Pela colheita entregue já recebeu parte do respetivo valor e é com ele que vai pagar o resto da vindima.
“É muita uva. As pessoas andam todas tristes, nota-se pela região. Fomos apanhados de surpresa e batemos a uma porta e a outra e ninguém quer, não temos solução à vista para isto”, lamentou, alertando que, pelas aldeias, as outras atividades económicas, como o comércio, também vão ser afetadas por esta crise.
Inocêncio Lúcio vive da vinha e é um homem revoltado. “Se não fosse o lavrador do Douro, não havia turismo”, salientou, destacando que foram os agricultores que ajudaram a construir a paisagem classificada Património Mundial e que parte dos atuais problemas decorre da importação de vinho espanhol.

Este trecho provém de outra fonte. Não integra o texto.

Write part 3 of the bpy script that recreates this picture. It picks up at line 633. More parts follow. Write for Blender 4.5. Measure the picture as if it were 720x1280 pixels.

Durante anos vendeu a colheita para uma adega cooperativa, mas ficou sem receber o dinheiro da colheita e, por isso, procurou uma empresa como alternativa.
Só que este ano também só vendeu as uvas beneficiadas e mais 20% que vai colher a 10 de outubro, ficando na vinha “umas 12 toneladas”.
“Vai ser tarde, mas é melhor para eles (empresas), a nós dói-nos a carteira”, referiu, explicando que, depois da chuva da semana passada, a uva pode apodrecer mais facilmente.
Marinete Alves foi uma das proponentes da petição “Salvem os viticultores do Douro”, que recolheu 2.100 assinaturas, faltando 400 para o objetivo de submeter o documento à discussão no parlamento, e admitiu que as perspetivas para o futuro “são negras”.
“Se continuarmos assim, daqui a 10 anos não temos o Douro e o turismo será para vir ver como o Douro era, porque as vinhas irão passar a monte”, frisou, admitindo já ter chorado muito por olhar para a vinha e ver o que ali vai deixar, ou seja, cerca de 10 toneladas de uvas por não ter quem as compre.
A produtora defendeu a criação de apoios diretos ao viticultor. “Um subsídio para a perda de rendimento do viticultor, mas direto”, exemplificou.
Entre as medidas anunciadas pelo ministério da Agricultura estão a destilação de crise e uma linha de crédito de 100 milhões de euros, com juros bonificados, dirigida a cooperativas e empresas do setor que se dedicam à transformação de uva para vinho.
No entanto, os viticultores dizem que os apoios não “chegam aos pequenos”.
“Há cerca de cinco anos que há destilação de crise a nível nacional e a região do Douro também é contemplada e, pelo contrário, ano a ano, os nossos problemas são agravados. O viticultor está com mais dificuldade de escoamento do produto”, afirmou Marinete Alves.
Relativamente à linha de crédito, o ministro da Agricultura afirmou que “as cooperativas e as empresas só receberão através desta linha o montante equivalente aos pagamentos que fizerem aos produtores de uvas” e que “a campanha de 2023 também é elegível o que permite a regularização de pagamentos em atraso aos produtores”.